Though Scottish Festivals are everywhere, they are at the margins of the mainstream culture. You never see one featured on television; no cultural icon has emerged from the Scottish Fest circuit; they shape no political movement; they make no dent on the economy. And the festival at Thanksgiving Point (and its little sister in Payson, UT held every July) are on the margins of the margins—small towns, small festivals, no massive clustering of Scots in the surrounding district.
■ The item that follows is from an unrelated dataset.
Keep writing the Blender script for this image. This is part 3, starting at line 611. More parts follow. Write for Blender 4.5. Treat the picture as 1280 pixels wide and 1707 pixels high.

But the festival is evidence of the power of learning on the margins. While a few of the people there may make some money from their participation in the event (small merchants, for example, who deal in henna tattoos, kilts, swords, and Celtic memorabilia), all of the participants are dedicated experts in their fields. My guess is that most are self-taught, or that they learned their skills in a self-organized setting. My brother-in-law’s band, for example, has no paid staff or instructor. More-skilled pipers and drummers teach their less-skilled counterparts. My daughter’s Irish dance troupe is the sort of endeavor that exists everywhere—a few teachers leading a passel of young kids in a skill that they themselves picked up from another teacher years ago. Representatives from various Scottish clans trade genealogical wisdom. And the participants in the Highland Games who toss bales, or throw capers learn that skill by practicing in parks and competing week after week in festivals.
Festivals like this one play three roles in marginal learning. First, they unite the subcultures that otherwise exist apart from each other, showing them that their efforts add up to something big (I would guess 3,000 people attended, paying $12/ticket to enter the festival). Second, they create new cultures, as fans of genealogy brush up against partisans of Celtic music who rub shoulders with a gothic/new age group who sees some convergence in paganism, environmentalism, Asian art, and heavy black make-up. That is to say that Scottish festivals are building new cultural understandings between people who otherwise don’t talk. And third, they are public proofs of learning. When dancers dance for prizes, or pipe and drum bands compete, or sheaf tossers break records they are demonstrating learning as surely as students do when they take a test.
If learning outside of the system of schooling is essential for the well-being of communities and humans, and if that learning will be largely self-organized, then the festival takes the place of the school building. It is the infrastructure for learning on the margins, the place without which learning remains simply an individual pursuit.